Our work
PHSA Indigenous Health is guided by Coast Salish Knowledge Keeper, Siem Te’ta-in, Shane Pointe.
PHSA Indigenous Health uses the metaphor of the canoe journey for the PHSA-wide work to name, understand and disrupt ongoing settler colonialism and white supremacy. This works includes examining and unsettling settler privilege and power imbalances. The aim is to eradicate Indigenous-specific racism and discrimination in PHSA. This obliges the organization to navigate through uncharted waters. It requires individual and collective commitments and actions.
Indigenous Health supports this journey from a distinctions-based approach.

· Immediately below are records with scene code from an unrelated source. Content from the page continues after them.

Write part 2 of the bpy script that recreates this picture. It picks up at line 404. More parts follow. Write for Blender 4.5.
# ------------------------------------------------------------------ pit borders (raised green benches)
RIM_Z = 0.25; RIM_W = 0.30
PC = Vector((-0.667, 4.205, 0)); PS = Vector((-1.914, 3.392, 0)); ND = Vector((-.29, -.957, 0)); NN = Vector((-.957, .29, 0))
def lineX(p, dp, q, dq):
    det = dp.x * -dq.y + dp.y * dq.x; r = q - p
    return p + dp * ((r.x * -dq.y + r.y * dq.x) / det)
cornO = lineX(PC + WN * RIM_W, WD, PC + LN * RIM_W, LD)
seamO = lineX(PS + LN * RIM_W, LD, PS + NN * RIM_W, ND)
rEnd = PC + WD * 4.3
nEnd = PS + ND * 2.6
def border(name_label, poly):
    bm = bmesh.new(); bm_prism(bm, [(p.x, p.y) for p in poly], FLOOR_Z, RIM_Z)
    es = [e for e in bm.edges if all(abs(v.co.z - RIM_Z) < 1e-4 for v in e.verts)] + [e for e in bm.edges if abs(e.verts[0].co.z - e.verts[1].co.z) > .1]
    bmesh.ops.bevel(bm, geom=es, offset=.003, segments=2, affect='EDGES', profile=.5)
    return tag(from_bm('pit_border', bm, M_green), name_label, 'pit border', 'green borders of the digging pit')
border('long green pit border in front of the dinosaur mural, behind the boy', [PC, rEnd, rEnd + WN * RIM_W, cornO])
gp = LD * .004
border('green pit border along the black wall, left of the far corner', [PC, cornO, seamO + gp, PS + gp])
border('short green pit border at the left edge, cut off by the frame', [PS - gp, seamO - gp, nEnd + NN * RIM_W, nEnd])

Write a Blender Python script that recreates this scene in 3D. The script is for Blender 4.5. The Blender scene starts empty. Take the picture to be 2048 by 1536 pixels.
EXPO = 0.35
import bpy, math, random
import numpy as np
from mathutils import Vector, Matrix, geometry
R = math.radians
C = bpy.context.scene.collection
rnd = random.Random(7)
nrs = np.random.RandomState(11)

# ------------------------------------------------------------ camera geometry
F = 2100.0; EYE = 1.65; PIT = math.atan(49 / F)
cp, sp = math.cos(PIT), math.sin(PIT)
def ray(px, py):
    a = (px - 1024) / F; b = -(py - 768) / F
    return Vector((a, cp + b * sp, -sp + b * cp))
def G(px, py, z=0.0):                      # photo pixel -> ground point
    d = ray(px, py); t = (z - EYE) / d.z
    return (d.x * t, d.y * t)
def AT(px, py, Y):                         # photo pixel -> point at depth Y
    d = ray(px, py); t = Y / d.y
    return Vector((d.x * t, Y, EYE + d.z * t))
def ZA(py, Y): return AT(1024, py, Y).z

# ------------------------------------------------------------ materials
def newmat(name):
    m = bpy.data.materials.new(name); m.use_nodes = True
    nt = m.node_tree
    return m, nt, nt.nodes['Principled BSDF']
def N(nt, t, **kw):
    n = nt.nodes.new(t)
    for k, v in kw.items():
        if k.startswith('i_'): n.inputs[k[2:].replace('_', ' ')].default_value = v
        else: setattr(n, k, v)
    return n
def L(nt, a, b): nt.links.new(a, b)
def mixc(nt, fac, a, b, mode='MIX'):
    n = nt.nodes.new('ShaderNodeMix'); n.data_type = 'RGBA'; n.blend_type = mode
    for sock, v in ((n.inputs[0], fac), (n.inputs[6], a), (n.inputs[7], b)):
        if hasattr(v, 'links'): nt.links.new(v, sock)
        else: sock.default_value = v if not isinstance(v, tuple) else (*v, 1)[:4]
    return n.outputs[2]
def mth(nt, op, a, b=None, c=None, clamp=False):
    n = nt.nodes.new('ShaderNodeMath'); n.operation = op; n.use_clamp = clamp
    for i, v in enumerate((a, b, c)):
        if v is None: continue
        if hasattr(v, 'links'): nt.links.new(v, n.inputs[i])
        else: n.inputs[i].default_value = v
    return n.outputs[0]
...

PHSA recognizes the distinct cultures, self-determination, Rights and Title of First Nations Peoples on the lands on which PHSA is situated and which we serve, as well as the individual and collective Rights of First Nations, Inuit and Métis.
Indigenous Health supports PHSA’s responsibility to respond to the legislative obligations and provincial commitments to Indigenous Peoples found in the following foundational documents:
- The Transformative Change Accord
- United Nations Declaration on the Rights of Indigenous Peoples (UNDRIP)
- B.C. Declaration on the Rights of Indigenous Peoples (DRIPA)
- B.C. Declaration Act Action Plan
- Declaration of Commitment on Cultural Safety and Humility in Health Services
- Truth and Reconciliation Commission Reports
- Reclaiming Power and Place: The Final Report of the National Inquiry into Missing and Murdered Indigenous Women and Girls
- In Plain Sight Full Report: Addressing Indigenous-specific Racism and Discrimination in B.C. Health Care
- Remembering Keegan: A BC First Nations Case Study Reflection
We collaborate with Indigenous Health programs across PHSA and Indigenous communities, organizations and partners throughout B.C. to advance health equity for Indigenous Peoples.
Indigenous Health is organized into three streams of work:
- Cultural Safety & Transformation – including San’yas Anti-racism Cultural Safety Training;
- Systems Transformation – including the Indigenous Youth Wellness team; and
- Policy, Planning & Strategic Support
PHSA provides services on the traditional, ancestral and unceded and ceded territories of First Nations across British Columbia. Our main office is located within the traditional, ancestral and unceded territories of the xʷməθkwəy̓əm (Musqueam), and Sḵwx̱wú7mesh Úxwumixw (Squamish Nation) and səlil̓ilw̓ətaʔɬ (Tsleil-Waututh Nation). We give thanks for the opportunity to live, work and support care here.